**TASK GOAL**
Copy all the data exactly, except the pictures.
────────
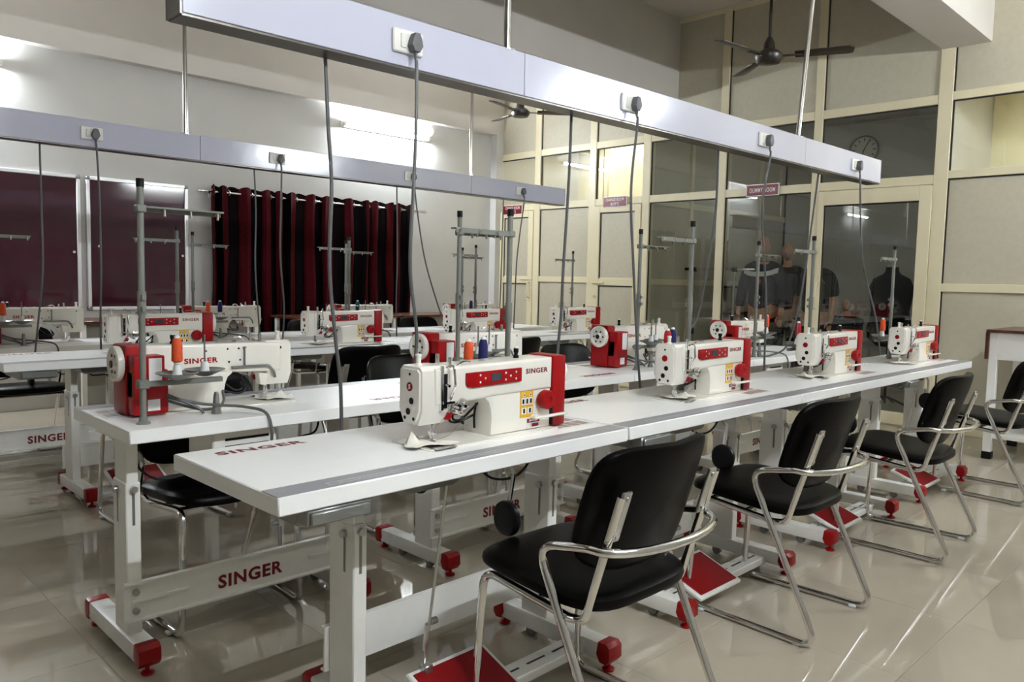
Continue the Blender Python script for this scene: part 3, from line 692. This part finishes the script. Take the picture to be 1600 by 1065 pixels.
DISH = ((-.095, .02), (-.20, -.025))

# ------------------------------------------------------------------ chair (sits facing +y, origin on the floor below its back)
def make_chair():
    t = thing('armchair', 'x', 'chair', (0,0,0), 0, 'black chairs with chrome frames')
    def side(s):
        return [(s*.205,.035,.735),(s*.205,.135,.405),(s*.205,.185,.398),(s*.205,.495,.432),(s*.222,.512,.012),(s*.242,-.015,.012),(s*.248,.258,.575),(s*.242,.10,.603)]
    L, Rr = side(-1), side(1)
    arc = [(-.236*math.cos(a), .085-.10*math.sin(a), .600) for a in [k*PI/16 for k in range(1, 16)]]
    pts = fillet(L[:1]+L[1:], .045, 6)
    pts = fillet(L + arc + Rr[::-1], .048, 6)
    obj('frame', tube(bmesh.new(), pts, .0115, n=10), m_chrome, t)
    bm = bmesh.new(); tube(bm, [(-.205,.30,.409),(.205,.30,.409)], .009, n=8); tube(bm, [(-.205,.44,.424),(.205,.44,.424)], .009, n=8)
    obj('seat_rail', bm, m_chrome, t)
    for s in (-1, 1):
        bm = bmesh.new(); Mx = Matrix.Translation((s*.186, .053, .675)) @ Matrix.Rotation(math.radians(16.5), 4, 'X')
        box(bm, -.017, .017, -.006, .004, -.062, .072, bev=.006, seg=2)
        for z in (-.045, .055): disc(bm, (0,-.006,z), (0,-1,0), .007, .004, 10)
        bmesh.ops.transform(bm, matrix=Mx, verts=bm.verts); obj('back_bracket', bm, m_steel, t)
        for yy in (.06, .44): obj('floor_glide', B(s*.235-.012, s*.235+.012, yy-.014, yy+.014, .0, .012, bev=.003), m_label, t)
    bm = pad(bmesh.new(), .237, .235, .068, nx=4, curve=lambda x, y: .025*(y/.235)*0 + .018*(y/.24) - .02*max(0, (y-.12)/.12)**2, flat=.6)
    bmesh.ops.transform(bm, matrix=Matrix.Translation((0, .315, .455)), verts=bm.verts); obj('seat', bm, m_leather, t)
    bm = pad(bmesh.new(), .235, .172, .042, nx=4.2, curve=lambda x, y: 1.15*x*x, flat=.9)
    Mx = Matrix.Translation((0, .072, .672)) @ Matrix.Rotation(math.radians(16.5), 4, 'X') @ Matrix(((1,0,0,0),(0,0,1,0),(0,1,0,0),(0,0,0,1)))
    bmesh.ops.transform(bm, matrix=Mx, verts=bm.verts); obj('backrest', bm, m_leather, t)
    return t
chair = make_chair()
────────
**COMPLETE ANSWER**
Continue the Blender Python script for this scene: part 3, from line 692. This part finishes the script. Take the picture to be 1600 by 1065 pixels.
DISH = ((-.095, .02), (-.20, -.025))

# ------------------------------------------------------------------ chair (sits facing +y, origin on the floor below its back)
def make_chair():
    t = thing('armchair', 'x', 'chair', (0,0,0), 0, 'black chairs with chrome frames')
    def side(s):
        return [(s*.205,.035,.735),(s*.205,.135,.405),(s*.205,.185,.398),(s*.205,.495,.432),(s*.222,.512,.012),(s*.242,-.015,.012),(s*.248,.258,.575),(s*.242,.10,.603)]
    L, Rr = side(-1), side(1)
    arc = [(-.236*math.cos(a), .085-.10*math.sin(a), .600) for a in [k*PI/16 for k in range(1, 16)]]
    pts = fillet(L[:1]+L[1:], .045, 6)
    pts = fillet(L + arc + Rr[::-1], .048, 6)
    obj('frame', tube(bmesh.new(), pts, .0115, n=10), m_chrome, t)
    bm = bmesh.new(); tube(bm, [(-.205,.30,.409),(.205,.30,.409)], .009, n=8); tube(bm, [(-.205,.44,.424),(.205,.44,.424)], .009, n=8)
    obj('seat_rail', bm, m_chrome, t)
    for s in (-1, 1):
        bm = bmesh.new(); Mx = Matrix.Translation((s*.186, .053, .675)) @ Matrix.Rotation(math.radians(16.5), 4, 'X')
        box(bm, -.017, .017, -.006, .004, -.062, .072, bev=.006, seg=2)
        for z in (-.045, .055): disc(bm, (0,-.006,z), (0,-1,0), .007, .004, 10)
        bmesh.ops.transform(bm, matrix=Mx, verts=bm.verts); obj('back_bracket', bm, m_steel, t)
        for yy in (.06, .44): obj('floor_glide', B(s*.235-.012, s*.235+.012, yy-.014, yy+.014, .0, .012, bev=.003), m_label, t)
    bm = pad(bmesh.new(), .237, .235, .068, nx=4, curve=lambda x, y: .025*(y/.235)*0 + .018*(y/.24) - .02*max(0, (y-.12)/.12)**2, flat=.6)
    bmesh.ops.transform(bm, matrix=Matrix.Translation((0, .315, .455)), verts=bm.verts); obj('seat', bm, m_leather, t)
    bm = pad(bmesh.new(), .235, .172, .042, nx=4.2, curve=lambda x, y: 1.15*x*x, flat=.9)
    Mx = Matrix.Translation((0, .072, .672)) @ Matrix.Rotation(math.radians(16.5), 4, 'X') @ Matrix(((1,0,0,0),(0,0,1,0),(0,1,0,0),(0,0,0,1)))
    bmesh.ops.transform(bm, matrix=Mx, verts=bm.verts); obj('backrest', bm, m_leather, t)
    return t
chair = make_chair()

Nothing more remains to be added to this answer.